While customers may also use code scanning tools such as Snyk, Oillon is keen to point out that New Relic is monitoring the live production environment. Scanning before deployment can prevent vulnerabilities in the first place, but live scanning can find them if they sneak through the scans, or if they weren’t known about at the time.

New Relic also provides an Interactive Application Security Testing (IAST) tool. Integrated into New Relic’s agent, the IAST tool runs automated penetration tests on designated environments to uncover exploitable vulnerabilities. Any vulnerabilities discovered are reported with a proof of exploit and a recommendation for how to remedy the issue. The IAST capability came from K2 Systems, which was acquired by New Relic in late 2022.

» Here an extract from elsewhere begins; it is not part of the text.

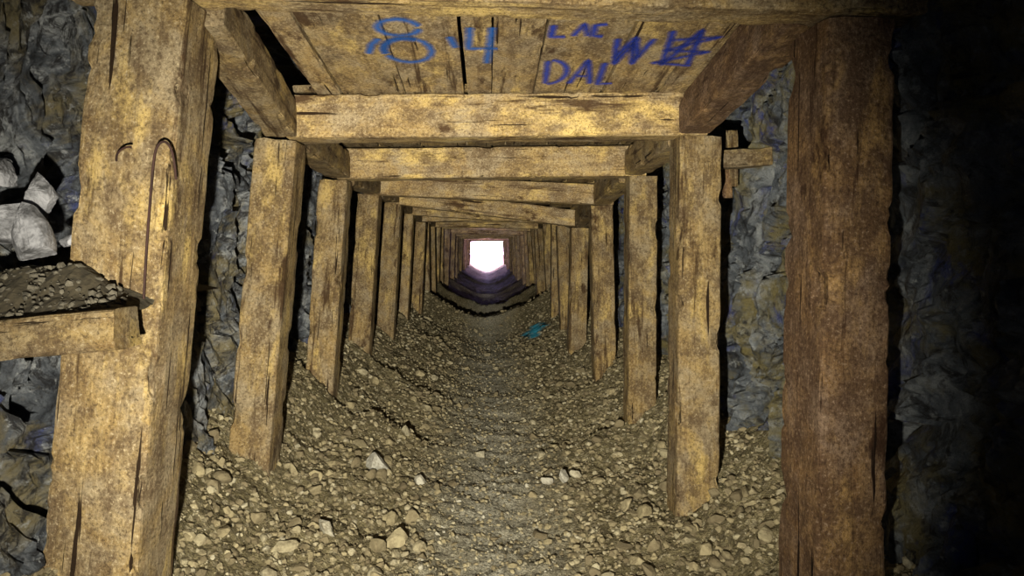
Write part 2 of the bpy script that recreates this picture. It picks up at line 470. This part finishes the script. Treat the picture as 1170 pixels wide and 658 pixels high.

JFrog, the well-regarded software supply chain company, also augments basic CVE reporting with greater context. In its case, JFrog’s security research team assesses the real-work risk of exploitation of publicly known vulnerabilities, and customers can sort issues reported by JFrog Xray by its proprietary JFrog Research Severity. Each assessment includes information on the reasoning employed, allowing customers to better understand their risk. XRay also takes customer-specific context into account, reducing the potential for false positives and needless busywork.

With so much work to be done in improving cyber security, helping customers to make the most impact, quickly, is to be lauded. Too much public reporting of vulnerabilities is spent panicking about theoretical risks, distracting us from the often more boring but important work of fixing real problems. The more security tools can help us filter out low value work, the better.